Самого же Нельсона королева и леди Гамильтон всячески понуждали отправиться в Неаполь. Королева «рекомендует, просит, умоляет Вас, дорогой милорд, наведаться в Неаполь, — пишет ему Эмма 12 июня. — Ради Бога, подумайте и поезжайте». В конце концов Нельсон уступил и отплыл было в Неаполь, взяв с собой 1700 пехотинцев-роялистов. Однако же, узнав по пути, что французский флот, вышедший из Бреста, каким-то образом просочился через английскую блокаду и вошел в Средиземное море, он повернул назад, в Палермо, дабы избавиться от обременительного груза — солдатской массы, — очистив, таким образом, орудийные палубы для возможного морского боя.
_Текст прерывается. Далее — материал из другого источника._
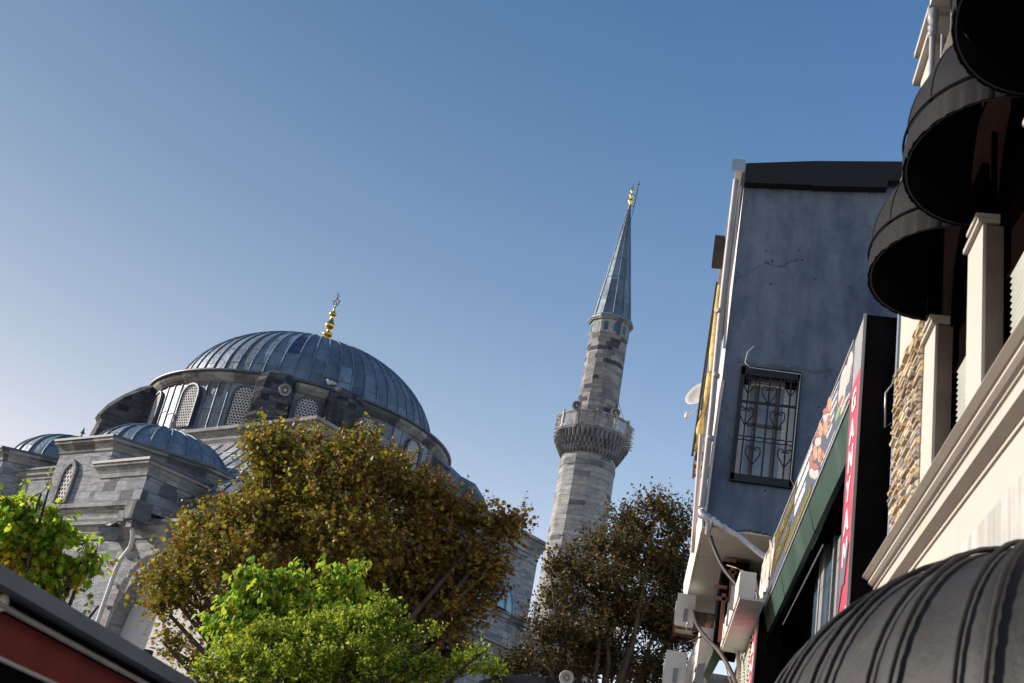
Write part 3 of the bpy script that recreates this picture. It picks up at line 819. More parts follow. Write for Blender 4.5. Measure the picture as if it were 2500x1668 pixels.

Курсируя в ожидании французов вдоль западного побережья Сицилии и надеясь перехватить их в случае попытки проследовать в Египет на выручку запертой французской армии, Нельсон получил срочную депешу от сэра Уильяма Гамильтона. Тот просил его оставить нынешний пост и немедленно отправляться в Неаполь, где добровольцы, вставшие под знамена кардинала Руффо, которых он и сам называл «головорезами», запрудили улицы города, вынудив французов покинуть Неаполь, где, помимо отрядов милиции Партенопейской республики, остался лишь небольшой гарнизон замка Сан-Элмо.